**Exercise task:** Indicate only the number of lines in the listing below in which the word "picture" appears.
-- Begin --
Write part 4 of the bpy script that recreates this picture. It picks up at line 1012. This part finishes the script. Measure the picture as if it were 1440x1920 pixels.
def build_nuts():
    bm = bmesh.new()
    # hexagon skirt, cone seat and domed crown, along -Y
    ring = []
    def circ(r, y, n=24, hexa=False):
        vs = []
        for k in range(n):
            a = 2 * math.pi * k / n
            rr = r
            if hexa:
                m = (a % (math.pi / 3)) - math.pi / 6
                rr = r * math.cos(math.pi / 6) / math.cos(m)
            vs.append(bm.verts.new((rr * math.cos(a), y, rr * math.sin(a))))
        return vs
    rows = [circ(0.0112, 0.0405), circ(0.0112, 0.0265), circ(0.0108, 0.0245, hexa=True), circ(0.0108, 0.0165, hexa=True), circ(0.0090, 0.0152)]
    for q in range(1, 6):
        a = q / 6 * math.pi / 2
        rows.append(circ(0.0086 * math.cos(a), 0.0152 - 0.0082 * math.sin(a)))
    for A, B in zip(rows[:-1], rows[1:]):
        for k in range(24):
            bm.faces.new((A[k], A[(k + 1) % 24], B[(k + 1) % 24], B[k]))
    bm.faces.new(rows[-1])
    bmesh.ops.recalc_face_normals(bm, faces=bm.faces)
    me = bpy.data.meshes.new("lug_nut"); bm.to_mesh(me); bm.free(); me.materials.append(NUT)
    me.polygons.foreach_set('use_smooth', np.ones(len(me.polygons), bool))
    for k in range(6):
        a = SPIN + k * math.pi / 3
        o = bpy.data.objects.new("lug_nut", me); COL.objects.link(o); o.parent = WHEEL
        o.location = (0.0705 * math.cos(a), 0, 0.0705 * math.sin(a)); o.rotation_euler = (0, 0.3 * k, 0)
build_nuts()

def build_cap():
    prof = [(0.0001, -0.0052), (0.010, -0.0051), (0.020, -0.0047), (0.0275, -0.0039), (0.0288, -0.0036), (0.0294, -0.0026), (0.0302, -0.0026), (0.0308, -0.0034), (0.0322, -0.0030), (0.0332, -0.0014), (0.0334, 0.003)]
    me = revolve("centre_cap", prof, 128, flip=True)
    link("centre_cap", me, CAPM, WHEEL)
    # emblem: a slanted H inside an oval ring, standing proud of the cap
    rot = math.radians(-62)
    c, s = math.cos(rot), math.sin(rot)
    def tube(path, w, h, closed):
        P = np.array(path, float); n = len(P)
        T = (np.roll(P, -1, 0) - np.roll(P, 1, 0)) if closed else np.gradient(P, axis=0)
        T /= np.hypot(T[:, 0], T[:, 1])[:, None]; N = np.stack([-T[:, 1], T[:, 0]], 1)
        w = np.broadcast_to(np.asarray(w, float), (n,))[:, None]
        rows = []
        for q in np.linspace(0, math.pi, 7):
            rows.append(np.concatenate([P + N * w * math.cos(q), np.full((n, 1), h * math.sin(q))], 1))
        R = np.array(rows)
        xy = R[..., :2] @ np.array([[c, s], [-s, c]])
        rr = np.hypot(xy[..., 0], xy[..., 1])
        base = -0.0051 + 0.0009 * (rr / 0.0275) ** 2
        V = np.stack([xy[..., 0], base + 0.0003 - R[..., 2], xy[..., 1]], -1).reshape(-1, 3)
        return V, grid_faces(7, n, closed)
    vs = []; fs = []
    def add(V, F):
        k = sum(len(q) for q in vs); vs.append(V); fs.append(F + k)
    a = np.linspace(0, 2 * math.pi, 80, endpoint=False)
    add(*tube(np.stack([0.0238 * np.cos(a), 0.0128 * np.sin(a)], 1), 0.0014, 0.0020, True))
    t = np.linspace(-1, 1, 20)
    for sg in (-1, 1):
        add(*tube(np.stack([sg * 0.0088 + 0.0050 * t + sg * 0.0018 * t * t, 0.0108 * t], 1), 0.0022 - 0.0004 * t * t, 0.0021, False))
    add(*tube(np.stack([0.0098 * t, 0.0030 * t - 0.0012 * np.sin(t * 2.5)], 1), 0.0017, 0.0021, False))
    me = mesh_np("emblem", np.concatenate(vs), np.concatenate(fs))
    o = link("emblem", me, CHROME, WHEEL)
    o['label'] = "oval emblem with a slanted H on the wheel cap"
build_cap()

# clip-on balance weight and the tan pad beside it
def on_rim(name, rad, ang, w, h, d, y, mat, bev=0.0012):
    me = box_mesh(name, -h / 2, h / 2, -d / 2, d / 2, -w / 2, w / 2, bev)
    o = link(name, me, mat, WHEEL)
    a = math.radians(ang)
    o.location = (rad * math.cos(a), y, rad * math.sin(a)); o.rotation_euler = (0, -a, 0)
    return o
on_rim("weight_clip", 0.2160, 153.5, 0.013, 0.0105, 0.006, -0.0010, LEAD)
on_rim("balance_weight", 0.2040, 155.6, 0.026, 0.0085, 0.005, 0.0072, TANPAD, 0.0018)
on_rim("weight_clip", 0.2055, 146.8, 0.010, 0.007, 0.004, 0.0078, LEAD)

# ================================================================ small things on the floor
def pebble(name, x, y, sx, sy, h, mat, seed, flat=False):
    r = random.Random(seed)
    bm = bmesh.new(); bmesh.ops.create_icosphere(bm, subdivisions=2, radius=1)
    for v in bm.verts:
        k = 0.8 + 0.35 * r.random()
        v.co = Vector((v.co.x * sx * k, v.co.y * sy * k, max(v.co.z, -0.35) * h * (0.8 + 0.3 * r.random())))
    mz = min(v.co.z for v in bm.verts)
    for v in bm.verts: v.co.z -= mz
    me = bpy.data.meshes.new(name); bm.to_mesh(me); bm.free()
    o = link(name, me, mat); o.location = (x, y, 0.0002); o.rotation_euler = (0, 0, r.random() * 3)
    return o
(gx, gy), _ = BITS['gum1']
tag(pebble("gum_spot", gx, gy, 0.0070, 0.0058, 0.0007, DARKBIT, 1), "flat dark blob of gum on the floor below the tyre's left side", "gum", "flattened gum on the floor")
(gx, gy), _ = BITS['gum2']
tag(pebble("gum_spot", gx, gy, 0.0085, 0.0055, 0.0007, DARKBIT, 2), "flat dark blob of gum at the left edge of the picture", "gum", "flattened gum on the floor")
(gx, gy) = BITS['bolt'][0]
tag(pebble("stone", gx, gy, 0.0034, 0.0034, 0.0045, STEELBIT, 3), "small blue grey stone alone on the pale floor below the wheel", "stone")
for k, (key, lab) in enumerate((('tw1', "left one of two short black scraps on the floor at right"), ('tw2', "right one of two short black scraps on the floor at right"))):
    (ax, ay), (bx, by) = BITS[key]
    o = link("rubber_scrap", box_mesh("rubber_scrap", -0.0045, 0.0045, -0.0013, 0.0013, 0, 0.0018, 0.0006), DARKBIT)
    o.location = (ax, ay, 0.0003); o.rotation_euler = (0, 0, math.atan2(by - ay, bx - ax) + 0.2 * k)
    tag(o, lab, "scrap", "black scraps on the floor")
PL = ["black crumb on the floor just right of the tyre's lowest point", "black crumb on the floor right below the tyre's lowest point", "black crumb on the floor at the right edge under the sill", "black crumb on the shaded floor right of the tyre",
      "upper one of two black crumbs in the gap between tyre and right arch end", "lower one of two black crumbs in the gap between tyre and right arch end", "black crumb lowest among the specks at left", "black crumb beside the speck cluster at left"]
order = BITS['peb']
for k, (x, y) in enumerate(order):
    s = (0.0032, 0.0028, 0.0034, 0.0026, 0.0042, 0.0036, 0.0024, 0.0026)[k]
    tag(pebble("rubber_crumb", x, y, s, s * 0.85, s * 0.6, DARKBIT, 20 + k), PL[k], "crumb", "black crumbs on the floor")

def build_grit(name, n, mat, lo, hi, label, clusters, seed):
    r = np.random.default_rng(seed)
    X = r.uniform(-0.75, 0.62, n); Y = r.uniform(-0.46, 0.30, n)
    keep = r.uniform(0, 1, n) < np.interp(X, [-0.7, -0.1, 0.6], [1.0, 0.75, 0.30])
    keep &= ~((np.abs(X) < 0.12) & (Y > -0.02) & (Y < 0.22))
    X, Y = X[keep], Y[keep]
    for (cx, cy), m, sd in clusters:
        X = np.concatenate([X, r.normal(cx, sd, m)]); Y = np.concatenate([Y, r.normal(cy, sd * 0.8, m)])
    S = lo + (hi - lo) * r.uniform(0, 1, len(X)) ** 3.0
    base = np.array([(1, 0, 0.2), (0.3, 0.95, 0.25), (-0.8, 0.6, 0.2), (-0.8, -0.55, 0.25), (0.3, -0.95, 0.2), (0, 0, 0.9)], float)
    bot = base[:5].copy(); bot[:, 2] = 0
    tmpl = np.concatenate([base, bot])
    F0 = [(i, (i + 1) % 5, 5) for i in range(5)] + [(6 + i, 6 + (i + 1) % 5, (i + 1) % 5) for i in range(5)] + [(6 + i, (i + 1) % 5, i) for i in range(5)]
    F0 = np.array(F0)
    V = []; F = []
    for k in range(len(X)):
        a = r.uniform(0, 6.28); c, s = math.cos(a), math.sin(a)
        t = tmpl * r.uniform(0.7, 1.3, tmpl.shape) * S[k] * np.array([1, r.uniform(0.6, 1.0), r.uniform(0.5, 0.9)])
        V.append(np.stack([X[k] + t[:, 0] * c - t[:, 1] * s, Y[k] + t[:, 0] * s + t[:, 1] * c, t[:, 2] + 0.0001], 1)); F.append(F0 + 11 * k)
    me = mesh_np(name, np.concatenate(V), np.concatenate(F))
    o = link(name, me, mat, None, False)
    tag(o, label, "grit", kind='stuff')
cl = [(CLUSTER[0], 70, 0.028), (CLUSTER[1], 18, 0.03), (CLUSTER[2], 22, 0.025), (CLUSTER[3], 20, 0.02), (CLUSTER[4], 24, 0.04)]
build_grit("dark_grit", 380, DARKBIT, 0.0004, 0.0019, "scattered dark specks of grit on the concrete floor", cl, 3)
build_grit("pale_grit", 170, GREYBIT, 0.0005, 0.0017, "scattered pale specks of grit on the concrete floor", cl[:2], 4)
-- End --
**The response:** 2